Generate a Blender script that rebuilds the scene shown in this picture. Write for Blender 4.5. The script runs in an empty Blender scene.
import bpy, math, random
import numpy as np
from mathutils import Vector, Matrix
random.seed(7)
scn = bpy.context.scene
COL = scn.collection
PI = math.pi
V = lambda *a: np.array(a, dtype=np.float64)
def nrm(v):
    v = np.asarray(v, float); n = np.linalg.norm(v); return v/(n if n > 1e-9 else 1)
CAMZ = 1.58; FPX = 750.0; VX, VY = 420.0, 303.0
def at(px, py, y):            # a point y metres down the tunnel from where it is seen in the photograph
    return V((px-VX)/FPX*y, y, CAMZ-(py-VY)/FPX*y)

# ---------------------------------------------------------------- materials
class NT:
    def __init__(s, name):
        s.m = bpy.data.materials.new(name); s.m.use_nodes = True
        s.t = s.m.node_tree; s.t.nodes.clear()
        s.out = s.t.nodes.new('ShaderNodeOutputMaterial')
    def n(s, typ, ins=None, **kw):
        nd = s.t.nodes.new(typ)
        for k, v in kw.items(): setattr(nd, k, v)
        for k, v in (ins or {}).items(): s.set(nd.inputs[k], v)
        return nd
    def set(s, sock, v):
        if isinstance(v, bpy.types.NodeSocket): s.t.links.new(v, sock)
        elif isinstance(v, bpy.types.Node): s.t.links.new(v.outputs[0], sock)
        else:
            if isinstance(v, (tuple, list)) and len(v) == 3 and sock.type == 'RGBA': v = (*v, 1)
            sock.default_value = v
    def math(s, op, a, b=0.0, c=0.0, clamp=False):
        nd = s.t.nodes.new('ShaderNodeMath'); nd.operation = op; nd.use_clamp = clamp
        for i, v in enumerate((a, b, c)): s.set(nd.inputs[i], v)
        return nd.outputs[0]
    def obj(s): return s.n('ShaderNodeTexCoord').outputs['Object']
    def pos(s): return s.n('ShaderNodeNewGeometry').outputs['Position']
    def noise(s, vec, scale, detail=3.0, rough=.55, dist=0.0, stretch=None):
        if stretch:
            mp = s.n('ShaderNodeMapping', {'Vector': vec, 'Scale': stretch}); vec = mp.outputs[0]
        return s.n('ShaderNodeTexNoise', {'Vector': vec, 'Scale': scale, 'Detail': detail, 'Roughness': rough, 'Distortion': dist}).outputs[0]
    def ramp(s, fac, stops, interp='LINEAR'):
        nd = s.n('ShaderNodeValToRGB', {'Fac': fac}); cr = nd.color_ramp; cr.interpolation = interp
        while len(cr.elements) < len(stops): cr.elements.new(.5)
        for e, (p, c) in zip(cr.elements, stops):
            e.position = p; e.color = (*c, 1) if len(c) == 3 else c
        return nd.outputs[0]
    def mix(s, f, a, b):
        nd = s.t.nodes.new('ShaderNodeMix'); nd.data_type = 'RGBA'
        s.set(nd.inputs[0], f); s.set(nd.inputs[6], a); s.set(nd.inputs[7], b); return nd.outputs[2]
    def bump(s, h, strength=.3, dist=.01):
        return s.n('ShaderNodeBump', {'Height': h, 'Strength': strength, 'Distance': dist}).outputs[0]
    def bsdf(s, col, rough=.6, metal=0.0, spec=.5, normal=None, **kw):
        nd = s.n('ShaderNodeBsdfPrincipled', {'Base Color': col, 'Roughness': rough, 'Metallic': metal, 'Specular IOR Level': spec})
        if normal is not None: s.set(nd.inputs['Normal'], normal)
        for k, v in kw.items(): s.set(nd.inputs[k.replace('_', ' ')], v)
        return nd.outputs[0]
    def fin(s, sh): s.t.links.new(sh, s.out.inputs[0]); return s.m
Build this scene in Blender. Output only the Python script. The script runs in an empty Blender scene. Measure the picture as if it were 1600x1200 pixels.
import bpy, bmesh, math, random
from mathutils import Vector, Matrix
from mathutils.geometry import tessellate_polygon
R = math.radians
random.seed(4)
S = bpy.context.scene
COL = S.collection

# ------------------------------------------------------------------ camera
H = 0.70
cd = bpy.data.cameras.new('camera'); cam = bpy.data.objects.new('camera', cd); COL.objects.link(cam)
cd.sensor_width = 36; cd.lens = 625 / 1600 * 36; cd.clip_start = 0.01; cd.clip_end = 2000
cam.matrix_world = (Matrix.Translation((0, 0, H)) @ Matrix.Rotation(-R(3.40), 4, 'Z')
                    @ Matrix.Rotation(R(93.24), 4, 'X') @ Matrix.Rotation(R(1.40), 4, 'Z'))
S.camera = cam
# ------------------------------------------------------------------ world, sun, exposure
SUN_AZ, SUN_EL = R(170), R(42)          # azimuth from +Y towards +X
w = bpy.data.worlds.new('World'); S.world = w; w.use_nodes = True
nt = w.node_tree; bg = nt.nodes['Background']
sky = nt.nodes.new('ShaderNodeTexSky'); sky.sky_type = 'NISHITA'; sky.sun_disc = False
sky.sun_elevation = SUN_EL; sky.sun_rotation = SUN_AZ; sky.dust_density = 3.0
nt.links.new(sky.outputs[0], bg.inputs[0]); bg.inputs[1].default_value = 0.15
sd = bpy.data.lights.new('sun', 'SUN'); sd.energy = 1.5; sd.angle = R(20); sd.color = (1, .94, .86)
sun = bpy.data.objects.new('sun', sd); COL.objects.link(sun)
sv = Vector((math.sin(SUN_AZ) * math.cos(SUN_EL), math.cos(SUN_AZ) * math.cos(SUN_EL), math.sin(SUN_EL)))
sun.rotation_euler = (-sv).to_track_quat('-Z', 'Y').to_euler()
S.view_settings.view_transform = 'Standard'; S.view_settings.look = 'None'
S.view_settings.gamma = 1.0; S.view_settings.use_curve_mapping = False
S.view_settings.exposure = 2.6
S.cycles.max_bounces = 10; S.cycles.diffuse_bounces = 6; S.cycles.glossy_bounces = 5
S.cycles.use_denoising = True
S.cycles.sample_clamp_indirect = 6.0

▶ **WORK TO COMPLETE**
Write out the data exactly as it stands.

▶ **RESPONSE BELOW**
Generate a Blender script that rebuilds the scene shown in this picture. Write for Blender 4.5. The script runs in an empty Blender scene.
import bpy, math, random
import numpy as np
from mathutils import Vector, Matrix
random.seed(7)
scn = bpy.context.scene
COL = scn.collection
PI = math.pi
V = lambda *a: np.array(a, dtype=np.float64)
def nrm(v):
    v = np.asarray(v, float); n = np.linalg.norm(v); return v/(n if n > 1e-9 else 1)
CAMZ = 1.58; FPX = 750.0; VX, VY = 420.0, 303.0
def at(px, py, y):            # a point y metres down the tunnel from where it is seen in the photograph
    return V((px-VX)/FPX*y, y, CAMZ-(py-VY)/FPX*y)

# ---------------------------------------------------------------- materials
class NT:
    def __init__(s, name):
        s.m = bpy.data.materials.new(name); s.m.use_nodes = True
        s.t = s.m.node_tree; s.t.nodes.clear()
        s.out = s.t.nodes.new('ShaderNodeOutputMaterial')
    def n(s, typ, ins=None, **kw):
        nd = s.t.nodes.new(typ)
        for k, v in kw.items(): setattr(nd, k, v)
        for k, v in (ins or {}).items(): s.set(nd.inputs[k], v)
        return nd
    def set(s, sock, v):
        if isinstance(v, bpy.types.NodeSocket): s.t.links.new(v, sock)
        elif isinstance(v, bpy.types.Node): s.t.links.new(v.outputs[0], sock)
        else:
            if isinstance(v, (tuple, list)) and len(v) == 3 and sock.type == 'RGBA': v = (*v, 1)
            sock.default_value = v
    def math(s, op, a, b=0.0, c=0.0, clamp=False):
        nd = s.t.nodes.new('ShaderNodeMath'); nd.operation = op; nd.use_clamp = clamp
        for i, v in enumerate((a, b, c)): s.set(nd.inputs[i], v)
        return nd.outputs[0]
    def obj(s): return s.n('ShaderNodeTexCoord').outputs['Object']
    def pos(s): return s.n('ShaderNodeNewGeometry').outputs['Position']
    def noise(s, vec, scale, detail=3.0, rough=.55, dist=0.0, stretch=None):
        if stretch:
            mp = s.n('ShaderNodeMapping', {'Vector': vec, 'Scale': stretch}); vec = mp.outputs[0]
        return s.n('ShaderNodeTexNoise', {'Vector': vec, 'Scale': scale, 'Detail': detail, 'Roughness': rough, 'Distortion': dist}).outputs[0]
    def ramp(s, fac, stops, interp='LINEAR'):
        nd = s.n('ShaderNodeValToRGB', {'Fac': fac}); cr = nd.color_ramp; cr.interpolation = interp
        while len(cr.elements) < len(stops): cr.elements.new(.5)
        for e, (p, c) in zip(cr.elements, stops):
            e.position = p; e.color = (*c, 1) if len(c) == 3 else c
        return nd.outputs[0]
    def mix(s, f, a, b):
        nd = s.t.nodes.new('ShaderNodeMix'); nd.data_type = 'RGBA'
        s.set(nd.inputs[0], f); s.set(nd.inputs[6], a); s.set(nd.inputs[7], b); return nd.outputs[2]
    def bump(s, h, strength=.3, dist=.01):
        return s.n('ShaderNodeBump', {'Height': h, 'Strength': strength, 'Distance': dist}).outputs[0]
    def bsdf(s, col, rough=.6, metal=0.0, spec=.5, normal=None, **kw):
        nd = s.n('ShaderNodeBsdfPrincipled', {'Base Color': col, 'Roughness': rough, 'Metallic': metal, 'Specular IOR Level': spec})
        if normal is not None: s.set(nd.inputs['Normal'], normal)
        for k, v in kw.items(): s.set(nd.inputs[k.replace('_', ' ')], v)
        return nd.outputs[0]
    def fin(s, sh): s.t.links.new(sh, s.out.inputs[0]); return s.m
Build this scene in Blender. Output only the Python script. The script runs in an empty Blender scene. Measure the picture as if it were 1600x1200 pixels.
import bpy, bmesh, math, random
from mathutils import Vector, Matrix
from mathutils.geometry import tessellate_polygon
R = math.radians
random.seed(4)
S = bpy.context.scene
COL = S.collection

# ------------------------------------------------------------------ camera
H = 0.70
cd = bpy.data.cameras.new('camera'); cam = bpy.data.objects.new('camera', cd); COL.objects.link(cam)
cd.sensor_width = 36; cd.lens = 625 / 1600 * 36; cd.clip_start = 0.01; cd.clip_end = 2000
cam.matrix_world = (Matrix.Translation((0, 0, H)) @ Matrix.Rotation(-R(3.40), 4, 'Z')
                    @ Matrix.Rotation(R(93.24), 4, 'X') @ Matrix.Rotation(R(1.40), 4, 'Z'))
S.camera = cam
# ------------------------------------------------------------------ world, sun, exposure
SUN_AZ, SUN_EL = R(170), R(42)          # azimuth from +Y towards +X
w = bpy.data.worlds.new('World'); S.world = w; w.use_nodes = True
nt = w.node_tree; bg = nt.nodes['Background']
sky = nt.nodes.new('ShaderNodeTexSky'); sky.sky_type = 'NISHITA'; sky.sun_disc = False
sky.sun_elevation = SUN_EL; sky.sun_rotation = SUN_AZ; sky.dust_density = 3.0
nt.links.new(sky.outputs[0], bg.inputs[0]); bg.inputs[1].default_value = 0.15
sd = bpy.data.lights.new('sun', 'SUN'); sd.energy = 1.5; sd.angle = R(20); sd.color = (1, .94, .86)
sun = bpy.data.objects.new('sun', sd); COL.objects.link(sun)
sv = Vector((math.sin(SUN_AZ) * math.cos(SUN_EL), math.cos(SUN_AZ) * math.cos(SUN_EL), math.sin(SUN_EL)))
sun.rotation_euler = (-sv).to_track_quat('-Z', 'Y').to_euler()
S.view_settings.view_transform = 'Standard'; S.view_settings.look = 'None'
S.view_settings.gamma = 1.0; S.view_settings.use_curve_mapping = False
S.view_settings.exposure = 2.6
S.cycles.max_bounces = 10; S.cycles.diffuse_bounces = 6; S.cycles.glossy_bounces = 5
S.cycles.use_denoising = True
S.cycles.sample_clamp_indirect = 6.0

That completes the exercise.